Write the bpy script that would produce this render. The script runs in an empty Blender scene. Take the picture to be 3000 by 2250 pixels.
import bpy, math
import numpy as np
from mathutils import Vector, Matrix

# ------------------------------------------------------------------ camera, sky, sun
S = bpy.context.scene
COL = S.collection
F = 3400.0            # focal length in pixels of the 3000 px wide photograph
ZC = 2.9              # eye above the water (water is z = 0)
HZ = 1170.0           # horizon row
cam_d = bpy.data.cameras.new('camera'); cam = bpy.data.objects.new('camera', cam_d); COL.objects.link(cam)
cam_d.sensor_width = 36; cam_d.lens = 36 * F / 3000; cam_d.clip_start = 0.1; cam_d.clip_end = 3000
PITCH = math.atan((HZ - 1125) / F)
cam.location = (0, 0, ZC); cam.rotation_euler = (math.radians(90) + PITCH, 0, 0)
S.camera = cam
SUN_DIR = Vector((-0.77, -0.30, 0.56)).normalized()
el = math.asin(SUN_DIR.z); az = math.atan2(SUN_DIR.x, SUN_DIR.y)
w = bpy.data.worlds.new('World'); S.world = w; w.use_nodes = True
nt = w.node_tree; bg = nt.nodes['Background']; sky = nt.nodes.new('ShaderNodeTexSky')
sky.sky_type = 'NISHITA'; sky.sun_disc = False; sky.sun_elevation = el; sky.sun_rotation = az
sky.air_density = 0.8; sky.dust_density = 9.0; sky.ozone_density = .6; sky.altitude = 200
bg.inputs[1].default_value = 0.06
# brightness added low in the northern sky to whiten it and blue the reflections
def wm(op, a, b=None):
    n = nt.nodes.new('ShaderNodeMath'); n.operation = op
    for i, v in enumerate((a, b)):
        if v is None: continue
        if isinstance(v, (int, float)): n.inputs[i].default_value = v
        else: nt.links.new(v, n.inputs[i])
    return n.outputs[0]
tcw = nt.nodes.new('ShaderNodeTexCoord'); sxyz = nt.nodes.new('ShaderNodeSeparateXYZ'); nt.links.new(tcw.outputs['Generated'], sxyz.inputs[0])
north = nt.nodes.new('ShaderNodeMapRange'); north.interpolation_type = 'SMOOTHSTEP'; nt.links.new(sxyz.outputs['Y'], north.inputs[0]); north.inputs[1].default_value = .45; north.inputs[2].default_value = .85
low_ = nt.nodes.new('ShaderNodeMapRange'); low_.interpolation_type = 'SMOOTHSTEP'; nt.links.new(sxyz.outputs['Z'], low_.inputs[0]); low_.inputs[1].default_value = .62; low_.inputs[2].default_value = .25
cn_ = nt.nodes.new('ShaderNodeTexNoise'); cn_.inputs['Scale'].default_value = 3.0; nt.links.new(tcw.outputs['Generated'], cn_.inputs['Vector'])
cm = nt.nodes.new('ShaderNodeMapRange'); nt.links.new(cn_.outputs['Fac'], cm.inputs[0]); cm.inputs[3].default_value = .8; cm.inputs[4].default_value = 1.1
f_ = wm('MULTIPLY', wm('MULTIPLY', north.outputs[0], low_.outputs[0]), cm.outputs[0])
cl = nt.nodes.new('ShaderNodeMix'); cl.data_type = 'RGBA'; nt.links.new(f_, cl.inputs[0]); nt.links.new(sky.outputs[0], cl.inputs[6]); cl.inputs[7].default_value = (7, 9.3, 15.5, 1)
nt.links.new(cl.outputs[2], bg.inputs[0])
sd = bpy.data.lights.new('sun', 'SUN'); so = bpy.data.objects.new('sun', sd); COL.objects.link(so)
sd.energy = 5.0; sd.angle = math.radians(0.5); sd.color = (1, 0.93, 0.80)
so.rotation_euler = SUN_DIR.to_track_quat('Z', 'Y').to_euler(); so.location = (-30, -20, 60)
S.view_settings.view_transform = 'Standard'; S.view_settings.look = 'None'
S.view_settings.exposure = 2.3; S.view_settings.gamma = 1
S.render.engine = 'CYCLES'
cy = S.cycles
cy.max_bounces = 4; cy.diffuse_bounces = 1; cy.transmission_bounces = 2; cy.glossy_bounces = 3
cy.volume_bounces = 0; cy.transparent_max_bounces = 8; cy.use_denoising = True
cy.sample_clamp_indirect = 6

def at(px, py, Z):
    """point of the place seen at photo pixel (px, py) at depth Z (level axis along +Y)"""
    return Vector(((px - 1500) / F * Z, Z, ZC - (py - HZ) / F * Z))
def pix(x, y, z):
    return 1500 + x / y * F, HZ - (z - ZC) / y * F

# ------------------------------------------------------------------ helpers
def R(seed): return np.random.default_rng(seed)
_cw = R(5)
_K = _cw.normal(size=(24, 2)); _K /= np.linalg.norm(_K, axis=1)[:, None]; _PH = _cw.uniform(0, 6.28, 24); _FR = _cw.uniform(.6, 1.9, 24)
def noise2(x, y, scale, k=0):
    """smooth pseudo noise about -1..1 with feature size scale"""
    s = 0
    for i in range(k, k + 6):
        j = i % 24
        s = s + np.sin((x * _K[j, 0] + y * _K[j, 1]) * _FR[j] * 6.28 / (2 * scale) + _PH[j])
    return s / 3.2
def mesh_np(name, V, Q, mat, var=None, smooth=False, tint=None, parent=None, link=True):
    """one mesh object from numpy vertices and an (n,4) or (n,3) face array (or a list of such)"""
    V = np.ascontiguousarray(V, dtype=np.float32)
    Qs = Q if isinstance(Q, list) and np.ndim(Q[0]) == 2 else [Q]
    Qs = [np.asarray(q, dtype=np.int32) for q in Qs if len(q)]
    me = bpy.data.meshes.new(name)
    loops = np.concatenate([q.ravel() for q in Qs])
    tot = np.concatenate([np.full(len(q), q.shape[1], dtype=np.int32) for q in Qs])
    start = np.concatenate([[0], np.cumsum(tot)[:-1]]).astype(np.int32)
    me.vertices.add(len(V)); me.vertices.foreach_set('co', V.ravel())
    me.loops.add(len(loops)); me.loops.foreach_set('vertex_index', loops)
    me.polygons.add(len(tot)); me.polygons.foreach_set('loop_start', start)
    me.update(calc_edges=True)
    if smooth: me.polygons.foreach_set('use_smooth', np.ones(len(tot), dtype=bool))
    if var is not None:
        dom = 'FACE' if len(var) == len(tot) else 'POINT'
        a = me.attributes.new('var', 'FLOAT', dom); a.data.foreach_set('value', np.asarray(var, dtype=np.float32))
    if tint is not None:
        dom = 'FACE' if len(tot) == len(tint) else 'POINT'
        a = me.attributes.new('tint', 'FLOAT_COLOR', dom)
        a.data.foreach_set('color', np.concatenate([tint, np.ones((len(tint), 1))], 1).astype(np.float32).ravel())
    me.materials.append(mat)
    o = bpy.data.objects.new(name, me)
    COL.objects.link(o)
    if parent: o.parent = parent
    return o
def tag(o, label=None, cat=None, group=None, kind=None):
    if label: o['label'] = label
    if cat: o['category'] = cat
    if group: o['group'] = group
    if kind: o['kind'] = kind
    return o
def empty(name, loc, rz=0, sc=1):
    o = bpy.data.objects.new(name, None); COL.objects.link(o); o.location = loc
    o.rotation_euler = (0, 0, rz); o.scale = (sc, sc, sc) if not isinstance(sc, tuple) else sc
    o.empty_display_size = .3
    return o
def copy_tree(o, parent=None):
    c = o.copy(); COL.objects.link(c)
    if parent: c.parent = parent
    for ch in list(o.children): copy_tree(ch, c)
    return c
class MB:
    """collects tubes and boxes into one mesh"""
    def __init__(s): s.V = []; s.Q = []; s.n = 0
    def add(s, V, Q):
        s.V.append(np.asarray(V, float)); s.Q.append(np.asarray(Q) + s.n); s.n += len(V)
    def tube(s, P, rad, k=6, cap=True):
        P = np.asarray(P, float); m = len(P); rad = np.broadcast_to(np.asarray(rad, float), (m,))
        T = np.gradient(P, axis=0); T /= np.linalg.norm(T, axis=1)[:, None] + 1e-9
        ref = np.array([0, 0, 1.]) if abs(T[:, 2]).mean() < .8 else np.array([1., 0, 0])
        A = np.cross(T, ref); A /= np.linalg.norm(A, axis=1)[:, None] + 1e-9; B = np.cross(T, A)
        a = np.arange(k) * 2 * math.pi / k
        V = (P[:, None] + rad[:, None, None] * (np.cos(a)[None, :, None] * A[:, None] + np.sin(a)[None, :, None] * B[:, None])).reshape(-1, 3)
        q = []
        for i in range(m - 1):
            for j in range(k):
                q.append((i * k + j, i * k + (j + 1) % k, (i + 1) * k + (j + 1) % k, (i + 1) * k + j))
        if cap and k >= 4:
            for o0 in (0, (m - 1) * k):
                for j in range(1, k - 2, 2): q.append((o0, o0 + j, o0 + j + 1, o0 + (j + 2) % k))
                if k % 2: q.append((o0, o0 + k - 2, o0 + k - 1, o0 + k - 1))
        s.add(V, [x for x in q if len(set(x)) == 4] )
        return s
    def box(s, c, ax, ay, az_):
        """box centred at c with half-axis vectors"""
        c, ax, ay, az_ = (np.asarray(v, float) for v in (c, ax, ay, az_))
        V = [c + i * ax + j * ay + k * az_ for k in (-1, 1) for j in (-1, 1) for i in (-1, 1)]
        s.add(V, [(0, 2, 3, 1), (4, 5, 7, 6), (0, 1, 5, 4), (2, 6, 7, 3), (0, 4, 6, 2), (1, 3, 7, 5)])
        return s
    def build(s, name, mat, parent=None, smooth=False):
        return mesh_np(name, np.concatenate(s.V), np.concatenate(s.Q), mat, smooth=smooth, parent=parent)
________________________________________
Verbatim output is expected for the lines from the start of the data to the line in which "from mathutils import Vector, Matrix" appears, both included.

* **Full answer**
Write the bpy script that would produce this render. The script runs in an empty Blender scene. Take the picture to be 3000 by 2250 pixels.
import bpy, math
import numpy as np
from mathutils import Vector, Matrix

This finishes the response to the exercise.